:: Prompt ::
Starting with the first line of the data that follows, transcribe every line verbatim until the line containing "PI = math.pi" has been transcribed.

:: Given material ::
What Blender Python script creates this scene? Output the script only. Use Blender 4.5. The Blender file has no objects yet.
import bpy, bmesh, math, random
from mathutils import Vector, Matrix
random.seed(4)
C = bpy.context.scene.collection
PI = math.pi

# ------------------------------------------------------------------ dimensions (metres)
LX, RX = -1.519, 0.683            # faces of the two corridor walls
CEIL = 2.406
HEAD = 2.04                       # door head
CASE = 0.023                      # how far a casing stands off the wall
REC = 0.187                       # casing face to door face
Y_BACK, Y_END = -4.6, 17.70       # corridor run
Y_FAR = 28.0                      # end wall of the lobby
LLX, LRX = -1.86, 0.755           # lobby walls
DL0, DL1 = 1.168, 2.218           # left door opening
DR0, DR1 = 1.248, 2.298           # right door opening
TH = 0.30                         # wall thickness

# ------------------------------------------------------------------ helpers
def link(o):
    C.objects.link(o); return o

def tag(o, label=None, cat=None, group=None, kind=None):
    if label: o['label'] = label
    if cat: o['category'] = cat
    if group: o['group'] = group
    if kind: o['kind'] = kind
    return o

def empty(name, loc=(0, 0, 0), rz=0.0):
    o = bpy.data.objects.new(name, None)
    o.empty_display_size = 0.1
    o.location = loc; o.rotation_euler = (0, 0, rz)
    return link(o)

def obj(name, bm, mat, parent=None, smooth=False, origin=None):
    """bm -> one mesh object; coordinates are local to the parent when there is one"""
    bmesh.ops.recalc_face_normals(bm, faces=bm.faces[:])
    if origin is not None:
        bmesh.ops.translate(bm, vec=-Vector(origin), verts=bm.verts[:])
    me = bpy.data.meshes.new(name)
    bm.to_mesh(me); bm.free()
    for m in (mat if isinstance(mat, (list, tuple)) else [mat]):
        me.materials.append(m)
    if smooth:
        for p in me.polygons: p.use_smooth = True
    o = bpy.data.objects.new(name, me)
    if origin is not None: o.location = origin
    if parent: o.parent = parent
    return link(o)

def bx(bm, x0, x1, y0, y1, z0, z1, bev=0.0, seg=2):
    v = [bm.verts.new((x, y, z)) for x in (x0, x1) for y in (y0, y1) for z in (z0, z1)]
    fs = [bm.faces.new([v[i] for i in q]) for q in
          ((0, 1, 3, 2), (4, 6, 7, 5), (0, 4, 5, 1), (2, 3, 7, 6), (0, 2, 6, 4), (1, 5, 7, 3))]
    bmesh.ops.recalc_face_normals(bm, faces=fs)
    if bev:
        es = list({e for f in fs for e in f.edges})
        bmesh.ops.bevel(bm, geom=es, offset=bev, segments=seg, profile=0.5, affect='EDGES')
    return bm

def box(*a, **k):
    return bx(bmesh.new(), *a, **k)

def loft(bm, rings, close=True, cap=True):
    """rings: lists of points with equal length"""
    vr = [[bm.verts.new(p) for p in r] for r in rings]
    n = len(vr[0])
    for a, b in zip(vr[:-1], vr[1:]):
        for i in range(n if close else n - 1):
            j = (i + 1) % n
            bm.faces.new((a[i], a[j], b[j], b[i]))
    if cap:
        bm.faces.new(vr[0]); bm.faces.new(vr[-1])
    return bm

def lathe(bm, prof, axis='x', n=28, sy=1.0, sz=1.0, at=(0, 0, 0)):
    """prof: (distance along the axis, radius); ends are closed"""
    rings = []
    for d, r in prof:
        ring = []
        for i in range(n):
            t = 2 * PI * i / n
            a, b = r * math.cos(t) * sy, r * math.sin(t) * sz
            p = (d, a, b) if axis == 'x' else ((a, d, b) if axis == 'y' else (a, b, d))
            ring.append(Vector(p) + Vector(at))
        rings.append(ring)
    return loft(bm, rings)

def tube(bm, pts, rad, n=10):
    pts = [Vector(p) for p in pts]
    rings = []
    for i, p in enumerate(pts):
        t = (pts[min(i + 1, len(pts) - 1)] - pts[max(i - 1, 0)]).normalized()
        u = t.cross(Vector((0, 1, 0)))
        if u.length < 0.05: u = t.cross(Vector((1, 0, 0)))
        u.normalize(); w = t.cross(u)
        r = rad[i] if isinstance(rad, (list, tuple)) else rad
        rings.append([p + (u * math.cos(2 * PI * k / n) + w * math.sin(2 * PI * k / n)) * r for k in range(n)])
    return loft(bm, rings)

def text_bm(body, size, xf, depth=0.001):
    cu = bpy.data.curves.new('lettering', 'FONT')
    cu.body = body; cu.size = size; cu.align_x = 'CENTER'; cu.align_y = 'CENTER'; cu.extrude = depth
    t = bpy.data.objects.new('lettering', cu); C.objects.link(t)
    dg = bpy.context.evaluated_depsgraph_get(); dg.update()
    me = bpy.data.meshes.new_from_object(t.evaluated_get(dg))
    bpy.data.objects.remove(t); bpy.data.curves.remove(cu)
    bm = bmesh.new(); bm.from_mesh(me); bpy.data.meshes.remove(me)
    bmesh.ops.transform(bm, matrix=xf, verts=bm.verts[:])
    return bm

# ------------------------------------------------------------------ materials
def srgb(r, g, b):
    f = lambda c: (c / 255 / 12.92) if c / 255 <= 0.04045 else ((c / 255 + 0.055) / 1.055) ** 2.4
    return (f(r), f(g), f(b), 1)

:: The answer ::
What Blender Python script creates this scene? Output the script only. Use Blender 4.5. The Blender file has no objects yet.
import bpy, bmesh, math, random
from mathutils import Vector, Matrix
random.seed(4)
C = bpy.context.scene.collection
PI = math.pi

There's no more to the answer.